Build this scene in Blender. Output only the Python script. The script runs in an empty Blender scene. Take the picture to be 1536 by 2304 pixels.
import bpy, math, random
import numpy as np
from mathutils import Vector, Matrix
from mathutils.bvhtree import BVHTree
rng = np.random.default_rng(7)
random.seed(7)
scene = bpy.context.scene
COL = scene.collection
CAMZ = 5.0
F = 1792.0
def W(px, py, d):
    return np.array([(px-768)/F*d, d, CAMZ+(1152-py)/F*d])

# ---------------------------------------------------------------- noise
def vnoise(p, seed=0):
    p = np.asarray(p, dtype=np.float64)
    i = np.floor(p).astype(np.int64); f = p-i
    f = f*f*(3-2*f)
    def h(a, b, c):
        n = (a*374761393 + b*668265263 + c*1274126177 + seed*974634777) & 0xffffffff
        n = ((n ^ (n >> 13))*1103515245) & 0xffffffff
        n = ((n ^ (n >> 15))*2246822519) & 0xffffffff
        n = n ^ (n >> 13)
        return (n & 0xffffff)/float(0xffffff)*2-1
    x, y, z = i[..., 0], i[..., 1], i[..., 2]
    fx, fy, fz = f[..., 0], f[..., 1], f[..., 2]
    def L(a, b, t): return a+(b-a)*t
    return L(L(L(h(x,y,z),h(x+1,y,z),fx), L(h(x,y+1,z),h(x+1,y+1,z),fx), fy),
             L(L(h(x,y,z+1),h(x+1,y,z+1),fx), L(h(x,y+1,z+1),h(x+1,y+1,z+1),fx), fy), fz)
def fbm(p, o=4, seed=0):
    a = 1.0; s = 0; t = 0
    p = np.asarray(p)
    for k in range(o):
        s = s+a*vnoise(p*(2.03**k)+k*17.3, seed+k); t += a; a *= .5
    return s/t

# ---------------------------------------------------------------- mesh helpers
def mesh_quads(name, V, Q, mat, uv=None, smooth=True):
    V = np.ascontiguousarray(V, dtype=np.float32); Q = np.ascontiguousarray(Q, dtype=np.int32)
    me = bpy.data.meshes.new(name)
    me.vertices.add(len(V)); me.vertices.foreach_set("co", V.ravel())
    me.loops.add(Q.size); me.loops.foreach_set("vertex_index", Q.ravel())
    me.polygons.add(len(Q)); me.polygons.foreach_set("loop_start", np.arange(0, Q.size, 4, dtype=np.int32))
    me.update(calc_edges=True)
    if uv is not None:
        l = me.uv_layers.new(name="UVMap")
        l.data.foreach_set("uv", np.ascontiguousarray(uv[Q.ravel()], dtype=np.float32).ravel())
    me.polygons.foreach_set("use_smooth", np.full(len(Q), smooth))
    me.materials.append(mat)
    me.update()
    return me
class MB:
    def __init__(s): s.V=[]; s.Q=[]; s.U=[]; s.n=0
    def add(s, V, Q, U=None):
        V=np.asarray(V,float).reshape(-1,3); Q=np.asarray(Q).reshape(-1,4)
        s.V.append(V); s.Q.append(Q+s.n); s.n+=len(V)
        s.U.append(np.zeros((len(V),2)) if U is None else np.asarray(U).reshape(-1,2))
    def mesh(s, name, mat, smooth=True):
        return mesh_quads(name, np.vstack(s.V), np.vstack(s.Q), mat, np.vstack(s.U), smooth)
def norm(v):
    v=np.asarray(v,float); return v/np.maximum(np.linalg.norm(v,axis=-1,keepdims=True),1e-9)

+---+

Repeat the listing exactly, from its first line to its last.

> **In response**
Build this scene in Blender. Output only the Python script. The script runs in an empty Blender scene. Take the picture to be 1536 by 2304 pixels.
import bpy, math, random
import numpy as np
from mathutils import Vector, Matrix
from mathutils.bvhtree import BVHTree
rng = np.random.default_rng(7)
random.seed(7)
scene = bpy.context.scene
COL = scene.collection
CAMZ = 5.0
F = 1792.0
def W(px, py, d):
    return np.array([(px-768)/F*d, d, CAMZ+(1152-py)/F*d])

# ---------------------------------------------------------------- noise
def vnoise(p, seed=0):
    p = np.asarray(p, dtype=np.float64)
    i = np.floor(p).astype(np.int64); f = p-i
    f = f*f*(3-2*f)
    def h(a, b, c):
        n = (a*374761393 + b*668265263 + c*1274126177 + seed*974634777) & 0xffffffff
        n = ((n ^ (n >> 13))*1103515245) & 0xffffffff
        n = ((n ^ (n >> 15))*2246822519) & 0xffffffff
        n = n ^ (n >> 13)
        return (n & 0xffffff)/float(0xffffff)*2-1
    x, y, z = i[..., 0], i[..., 1], i[..., 2]
    fx, fy, fz = f[..., 0], f[..., 1], f[..., 2]
    def L(a, b, t): return a+(b-a)*t
    return L(L(L(h(x,y,z),h(x+1,y,z),fx), L(h(x,y+1,z),h(x+1,y+1,z),fx), fy),
             L(L(h(x,y,z+1),h(x+1,y,z+1),fx), L(h(x,y+1,z+1),h(x+1,y+1,z+1),fx), fy), fz)
def fbm(p, o=4, seed=0):
    a = 1.0; s = 0; t = 0
    p = np.asarray(p)
    for k in range(o):
        s = s+a*vnoise(p*(2.03**k)+k*17.3, seed+k); t += a; a *= .5
    return s/t

# ---------------------------------------------------------------- mesh helpers
def mesh_quads(name, V, Q, mat, uv=None, smooth=True):
    V = np.ascontiguousarray(V, dtype=np.float32); Q = np.ascontiguousarray(Q, dtype=np.int32)
    me = bpy.data.meshes.new(name)
    me.vertices.add(len(V)); me.vertices.foreach_set("co", V.ravel())
    me.loops.add(Q.size); me.loops.foreach_set("vertex_index", Q.ravel())
    me.polygons.add(len(Q)); me.polygons.foreach_set("loop_start", np.arange(0, Q.size, 4, dtype=np.int32))
    me.update(calc_edges=True)
    if uv is not None:
        l = me.uv_layers.new(name="UVMap")
        l.data.foreach_set("uv", np.ascontiguousarray(uv[Q.ravel()], dtype=np.float32).ravel())
    me.polygons.foreach_set("use_smooth", np.full(len(Q), smooth))
    me.materials.append(mat)
    me.update()
    return me
class MB:
    def __init__(s): s.V=[]; s.Q=[]; s.U=[]; s.n=0
    def add(s, V, Q, U=None):
        V=np.asarray(V,float).reshape(-1,3); Q=np.asarray(Q).reshape(-1,4)
        s.V.append(V); s.Q.append(Q+s.n); s.n+=len(V)
        s.U.append(np.zeros((len(V),2)) if U is None else np.asarray(U).reshape(-1,2))
    def mesh(s, name, mat, smooth=True):
        return mesh_quads(name, np.vstack(s.V), np.vstack(s.Q), mat, np.vstack(s.U), smooth)
def norm(v):
    v=np.asarray(v,float); return v/np.maximum(np.linalg.norm(v,axis=-1,keepdims=True),1e-9)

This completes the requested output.